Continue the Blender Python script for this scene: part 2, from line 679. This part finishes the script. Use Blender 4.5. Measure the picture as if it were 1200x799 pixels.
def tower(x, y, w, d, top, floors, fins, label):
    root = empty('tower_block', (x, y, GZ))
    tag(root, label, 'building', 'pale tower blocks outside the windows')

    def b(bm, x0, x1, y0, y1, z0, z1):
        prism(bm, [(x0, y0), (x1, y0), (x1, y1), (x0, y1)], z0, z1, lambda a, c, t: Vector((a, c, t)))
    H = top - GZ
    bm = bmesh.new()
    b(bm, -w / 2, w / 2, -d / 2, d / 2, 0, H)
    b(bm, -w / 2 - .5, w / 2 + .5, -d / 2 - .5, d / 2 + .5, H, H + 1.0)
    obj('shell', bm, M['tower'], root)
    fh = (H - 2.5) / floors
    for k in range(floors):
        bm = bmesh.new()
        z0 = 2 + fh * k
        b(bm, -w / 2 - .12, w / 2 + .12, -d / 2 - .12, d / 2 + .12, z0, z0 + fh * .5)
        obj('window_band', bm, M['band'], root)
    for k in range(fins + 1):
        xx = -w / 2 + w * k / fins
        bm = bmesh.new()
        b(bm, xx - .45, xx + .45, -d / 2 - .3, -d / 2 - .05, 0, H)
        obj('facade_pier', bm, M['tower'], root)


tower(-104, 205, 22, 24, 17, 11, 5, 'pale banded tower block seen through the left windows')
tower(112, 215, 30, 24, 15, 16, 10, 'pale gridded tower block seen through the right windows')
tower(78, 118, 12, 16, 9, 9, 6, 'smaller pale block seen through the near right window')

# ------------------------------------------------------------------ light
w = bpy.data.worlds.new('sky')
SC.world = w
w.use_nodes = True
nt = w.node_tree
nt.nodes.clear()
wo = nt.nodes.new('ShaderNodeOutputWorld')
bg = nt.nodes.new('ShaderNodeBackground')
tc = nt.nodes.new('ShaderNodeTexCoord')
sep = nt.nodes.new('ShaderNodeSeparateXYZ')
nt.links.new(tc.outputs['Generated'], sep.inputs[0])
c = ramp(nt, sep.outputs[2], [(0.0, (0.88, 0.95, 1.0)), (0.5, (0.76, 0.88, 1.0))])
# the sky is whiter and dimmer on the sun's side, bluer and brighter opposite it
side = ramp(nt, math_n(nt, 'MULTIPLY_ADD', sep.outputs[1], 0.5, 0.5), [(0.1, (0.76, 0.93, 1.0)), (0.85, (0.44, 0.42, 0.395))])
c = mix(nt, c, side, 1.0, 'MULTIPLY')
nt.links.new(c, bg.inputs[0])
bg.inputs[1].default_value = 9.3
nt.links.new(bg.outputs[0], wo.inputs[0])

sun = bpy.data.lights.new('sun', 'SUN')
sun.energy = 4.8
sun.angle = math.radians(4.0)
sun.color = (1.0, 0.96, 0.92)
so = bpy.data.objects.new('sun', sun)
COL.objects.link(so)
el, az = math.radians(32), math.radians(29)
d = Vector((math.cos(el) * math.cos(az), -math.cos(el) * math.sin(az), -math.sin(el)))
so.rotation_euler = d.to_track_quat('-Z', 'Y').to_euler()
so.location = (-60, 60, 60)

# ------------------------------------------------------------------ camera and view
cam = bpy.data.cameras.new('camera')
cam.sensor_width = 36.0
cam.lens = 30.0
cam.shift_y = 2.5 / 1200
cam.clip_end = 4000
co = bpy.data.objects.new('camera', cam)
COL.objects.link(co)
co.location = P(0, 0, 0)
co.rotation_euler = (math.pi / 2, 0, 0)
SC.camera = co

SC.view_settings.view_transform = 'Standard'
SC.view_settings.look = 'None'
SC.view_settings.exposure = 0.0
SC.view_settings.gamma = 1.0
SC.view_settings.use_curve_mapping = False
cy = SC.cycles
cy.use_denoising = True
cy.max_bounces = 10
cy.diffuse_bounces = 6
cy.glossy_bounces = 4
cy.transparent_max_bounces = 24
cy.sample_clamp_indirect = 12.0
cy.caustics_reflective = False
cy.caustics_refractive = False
▬▬▬
Copy out each line above, character for character.

#### [RESPONSE]
Continue the Blender Python script for this scene: part 2, from line 679. This part finishes the script. Use Blender 4.5. Measure the picture as if it were 1200x799 pixels.
def tower(x, y, w, d, top, floors, fins, label):
    root = empty('tower_block', (x, y, GZ))
    tag(root, label, 'building', 'pale tower blocks outside the windows')

    def b(bm, x0, x1, y0, y1, z0, z1):
        prism(bm, [(x0, y0), (x1, y0), (x1, y1), (x0, y1)], z0, z1, lambda a, c, t: Vector((a, c, t)))
    H = top - GZ
    bm = bmesh.new()
    b(bm, -w / 2, w / 2, -d / 2, d / 2, 0, H)
    b(bm, -w / 2 - .5, w / 2 + .5, -d / 2 - .5, d / 2 + .5, H, H + 1.0)
    obj('shell', bm, M['tower'], root)
    fh = (H - 2.5) / floors
    for k in range(floors):
        bm = bmesh.new()
        z0 = 2 + fh * k
        b(bm, -w / 2 - .12, w / 2 + .12, -d / 2 - .12, d / 2 + .12, z0, z0 + fh * .5)
        obj('window_band', bm, M['band'], root)
    for k in range(fins + 1):
        xx = -w / 2 + w * k / fins
        bm = bmesh.new()
        b(bm, xx - .45, xx + .45, -d / 2 - .3, -d / 2 - .05, 0, H)
        obj('facade_pier', bm, M['tower'], root)


tower(-104, 205, 22, 24, 17, 11, 5, 'pale banded tower block seen through the left windows')
tower(112, 215, 30, 24, 15, 16, 10, 'pale gridded tower block seen through the right windows')
tower(78, 118, 12, 16, 9, 9, 6, 'smaller pale block seen through the near right window')

# ------------------------------------------------------------------ light
w = bpy.data.worlds.new('sky')
SC.world = w
w.use_nodes = True
nt = w.node_tree
nt.nodes.clear()
wo = nt.nodes.new('ShaderNodeOutputWorld')
bg = nt.nodes.new('ShaderNodeBackground')
tc = nt.nodes.new('ShaderNodeTexCoord')
sep = nt.nodes.new('ShaderNodeSeparateXYZ')
nt.links.new(tc.outputs['Generated'], sep.inputs[0])
c = ramp(nt, sep.outputs[2], [(0.0, (0.88, 0.95, 1.0)), (0.5, (0.76, 0.88, 1.0))])
# the sky is whiter and dimmer on the sun's side, bluer and brighter opposite it
side = ramp(nt, math_n(nt, 'MULTIPLY_ADD', sep.outputs[1], 0.5, 0.5), [(0.1, (0.76, 0.93, 1.0)), (0.85, (0.44, 0.42, 0.395))])
c = mix(nt, c, side, 1.0, 'MULTIPLY')
nt.links.new(c, bg.inputs[0])
bg.inputs[1].default_value = 9.3
nt.links.new(bg.outputs[0], wo.inputs[0])

sun = bpy.data.lights.new('sun', 'SUN')
sun.energy = 4.8
sun.angle = math.radians(4.0)
sun.color = (1.0, 0.96, 0.92)
so = bpy.data.objects.new('sun', sun)
COL.objects.link(so)
el, az = math.radians(32), math.radians(29)
d = Vector((math.cos(el) * math.cos(az), -math.cos(el) * math.sin(az), -math.sin(el)))
so.rotation_euler = d.to_track_quat('-Z', 'Y').to_euler()
so.location = (-60, 60, 60)

# ------------------------------------------------------------------ camera and view
cam = bpy.data.cameras.new('camera')
cam.sensor_width = 36.0
cam.lens = 30.0
cam.shift_y = 2.5 / 1200
cam.clip_end = 4000
co = bpy.data.objects.new('camera', cam)
COL.objects.link(co)
co.location = P(0, 0, 0)
co.rotation_euler = (math.pi / 2, 0, 0)
SC.camera = co

SC.view_settings.view_transform = 'Standard'
SC.view_settings.look = 'None'
SC.view_settings.exposure = 0.0
SC.view_settings.gamma = 1.0
SC.view_settings.use_curve_mapping = False
cy = SC.cycles
cy.use_denoising = True
cy.max_bounces = 10
cy.diffuse_bounces = 6
cy.glossy_bounces = 4
cy.transparent_max_bounces = 24
cy.sample_clamp_indirect = 12.0
cy.caustics_reflective = False
cy.caustics_refractive = False